In India, a city court has ordered the country's first eunuch mayor to step down, because the post was reserved for a woman. Kamla Jaan has vowed to fight the verdict in a higher court and is urging the government to decide how eunuchs should contest elections.

Kamla Jaan was elected nearly three years ago as mayor of Katni town in the Central Indian state of Madhya Pradesh.

Kamla Jaan was voted into office at a time when several eunuch candidates decided to run for public office - encouraged by disillusioned citizens, who perceive politicians as corrupt and who felt that eunuchs would be more honest because they have no family ties.

But a city court has ruled that Kamla Jaan cannot continue in office, because of being classified as a male in various identity papers. The ruling came after a group of petitioners challenged Kamla Jaan's election. The mayor's post in Katni is set aside for a woman under a quota system.

Kamla Jaan plans to appeal the judge's decision in a higher court and is asking the government to find a way out of the dilemma that eunuchs face. "How should eunuchs contest elections? The government must decide, and give us some status," said Kamla Jaan. "If we run as women, our political rivals say we are men, and if we contest as men, then they say we are women. This is very unfair."

Eunuchs are men, who are either born without developed sexual organs, or who choose to dress and live as women. Hundreds of years ago, they ran the courts of the Mogul emperors.
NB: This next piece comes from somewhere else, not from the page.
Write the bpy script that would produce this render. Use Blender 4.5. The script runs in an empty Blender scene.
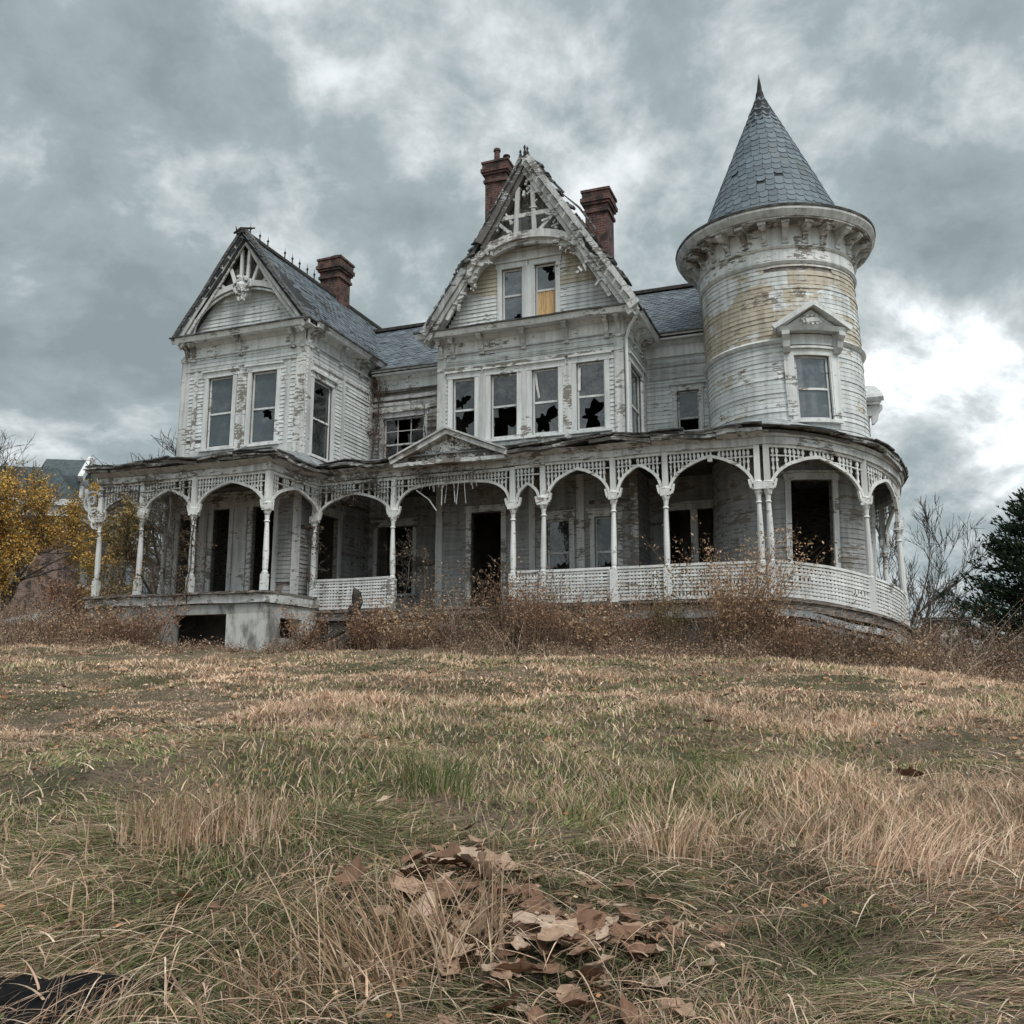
import bpy, math, random
import numpy as np
from mathutils import Vector, noise as mnoise

random.seed(7)
RNG = np.random.default_rng(7)
C = bpy.context.scene.collection
SC = bpy.context.scene
RAD = math.radians

# ------------------------------------------------------------------ camera, sky, sun, exposure
EYE = 1.3
cam_d = bpy.data.cameras.new("camera")
cam = bpy.data.objects.new("camera", cam_d)
C.objects.link(cam)
cam.location = (0, 0, EYE)
cam.rotation_euler = (RAD(90 + 10.2), 0, 0)
cam_d.sensor_width = 36
cam_d.lens = 36 * 933 / 1024
cam_d.clip_end = 2000
SC.camera = cam
SC.view_settings.view_transform = 'Standard'
SC.view_settings.look = 'None'
SC.view_settings.exposure = 0.60
SC.view_settings.gamma = 1.0

SUN_DIR = Vector((0.36, -0.66, 0.98)).normalized()     # towards the sun
sun_d = bpy.data.lights.new("sun", 'SUN')
sun_d.energy = 1.5
sun_d.angle = RAD(18)
sun_d.color = (1.0, 0.965, 0.92)
sun = bpy.data.objects.new("sun", sun_d)
C.objects.link(sun)
sun.rotation_euler = (-SUN_DIR).to_track_quat('-Z', 'Y').to_euler()
sun.location = (0, 0, 40)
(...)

Today, they are social outcasts, a closely-knit community that is both feared and ridiculed.

Many people in Katni town say Kamla Jaan did a good job as mayor, asking state authorities for more money for the city's development and improving infrastructure, such as roads and drains.

Katni's former mayor, Sandeep Jaiswal, says Kamla Jaan was accepted by the people, and performed the mayor's job as any other candidate would have - man or woman. "The people had chosen her as mayor," he said. "That gave her status and position. She was the chief guest at several functions. She did her work and no one really paid attention any longer to the fact that she was a eunuch."

Eunuchs have entered Indian politics in a very small way in recent years, mostly in the states of Madhya Pradesh and Uttar Pradesh. But encouraged by their success, they are now working to form a national political party. Observers say the handful of eunuchs who now hold public office appear to be taking a lead in securing a more respectable place in society for their community.